When you move from filing your taxes separately to filing jointly, you will likely pay more in taxes due to the increase in your income when you tied the knot. The IRS considers you married for the year regardless of the actual date of your wedding -- so taxes are for the entire tax period, not a pro-rated period of the year. The Jobs and Growth Tax Relief Reconciliation Act of 2003 relieved some of this burden, making the first $14,000 taxable at only 10 percent and lowering the tax rates over 15 percent by two points, down to 25, 28 and 33 percent. The top bracket lowered 3.6 points to 35 percent. Your combined income may increase your marginal interest rate, but the sticking point is the hit to your standard deduction, which the 2003 law also tried to ameliorate. The standard deduction for married couples is $9,500, which is precisely double an individual standard deduction. In addition, the IRS tax code changed to allow the first $56,800 of your taxable income to be taxed at 15 percent, again double the income of a single tax payer allowed at that bracket.
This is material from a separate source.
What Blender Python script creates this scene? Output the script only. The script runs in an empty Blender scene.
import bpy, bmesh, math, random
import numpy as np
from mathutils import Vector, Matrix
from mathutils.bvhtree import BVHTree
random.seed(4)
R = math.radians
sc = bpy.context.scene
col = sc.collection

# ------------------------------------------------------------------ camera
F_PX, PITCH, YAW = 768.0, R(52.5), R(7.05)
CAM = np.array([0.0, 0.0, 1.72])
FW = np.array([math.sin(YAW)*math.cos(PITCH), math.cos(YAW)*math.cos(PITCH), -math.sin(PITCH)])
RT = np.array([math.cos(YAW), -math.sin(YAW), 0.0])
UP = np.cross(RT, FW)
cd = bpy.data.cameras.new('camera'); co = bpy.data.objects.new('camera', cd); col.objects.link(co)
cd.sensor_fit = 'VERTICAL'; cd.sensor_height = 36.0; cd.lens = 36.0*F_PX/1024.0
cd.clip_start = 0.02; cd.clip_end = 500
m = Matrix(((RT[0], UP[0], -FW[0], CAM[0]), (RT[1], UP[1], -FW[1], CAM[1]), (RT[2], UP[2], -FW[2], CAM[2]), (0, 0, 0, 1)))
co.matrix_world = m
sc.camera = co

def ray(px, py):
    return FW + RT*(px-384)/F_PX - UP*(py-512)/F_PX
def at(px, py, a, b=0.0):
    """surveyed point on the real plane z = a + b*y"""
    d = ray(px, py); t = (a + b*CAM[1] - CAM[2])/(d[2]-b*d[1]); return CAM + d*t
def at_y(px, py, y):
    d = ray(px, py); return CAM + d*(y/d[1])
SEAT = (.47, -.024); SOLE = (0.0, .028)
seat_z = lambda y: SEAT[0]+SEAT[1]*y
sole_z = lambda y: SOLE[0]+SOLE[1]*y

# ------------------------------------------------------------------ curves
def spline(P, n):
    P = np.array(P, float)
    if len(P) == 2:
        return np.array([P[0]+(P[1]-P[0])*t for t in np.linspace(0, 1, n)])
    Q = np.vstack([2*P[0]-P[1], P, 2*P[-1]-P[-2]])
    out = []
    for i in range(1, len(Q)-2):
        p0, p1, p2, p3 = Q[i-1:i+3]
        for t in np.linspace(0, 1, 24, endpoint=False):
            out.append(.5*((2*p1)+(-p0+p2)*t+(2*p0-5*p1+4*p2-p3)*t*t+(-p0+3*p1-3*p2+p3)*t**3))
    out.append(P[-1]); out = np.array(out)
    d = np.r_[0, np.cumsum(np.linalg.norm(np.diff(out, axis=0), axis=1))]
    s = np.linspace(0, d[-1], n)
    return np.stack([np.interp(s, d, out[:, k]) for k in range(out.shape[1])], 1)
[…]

When you marry, you typically move in together, if you haven't done so already. This cuts back on your rent or mortgage as well as utilities, as you share them. However, if you used to have roommates, this may not be a large cost savings. On the other hand, sharing food, a car, entertainment expenses and other living costs does add up. What is more subtle is the potential savings in health insurance costs. At your next enrollment period, review the options to see if it's cheaper to maintain your health insurance separately, cover one another or drop one person's coverage and add to your spouse's coverage.

Planning Ahead

With dual incomes and no kids yet, spend wisely and maximize your savings to ensure you can maintain a healthy lifestyle regardless of what happens in the wider economy. Whether it's a house, a new car, a baby, paying off wedding debt or planning a follow-up to your honeymoon, planning pays off. Identify your goals along three timelines; short, medium and long. Set up a spending plan that enables these goals by spending what you have, not what you hope to have, setting aside funds to reach the financial goals you've defined with your new spouse. Invest in your future, taking advantage of 401(k) matching, for example, even when retirement seems so far away. If both of you work and qualify for 401(k)s, you can effectively double the power of your individual savings and potentially make a much more comfortable retirement nest for yourselves than a single saver could.

Making More Money

One of the more puzzling economic impacts of marriage is the fact that married men earn more than their single counterparts in similar positions. It's not clear why -- more responsible, more productive, perhaps. The answer comes in an economic review of, surprisingly, professional baseball players. With the exhaustive statistics of baseball, it's easy to identify pay for married players as compared to single pros. In addition, economists chose second base, a position whose productivity is easily reviewed, to identify if married men are indeed at an advantage economically. The answer, from the study "Productivity, Wages, and Marriage: The Case of Major League Baseball" produced by the Institute for the Study of Labor, finds that married professional second base players earn 17 to 20 percent more than their single counterparts -- similar job, different wage, with little rationale beyond their married status. The authors suggest that married players may not be more productive, but they are potentially better negotiators.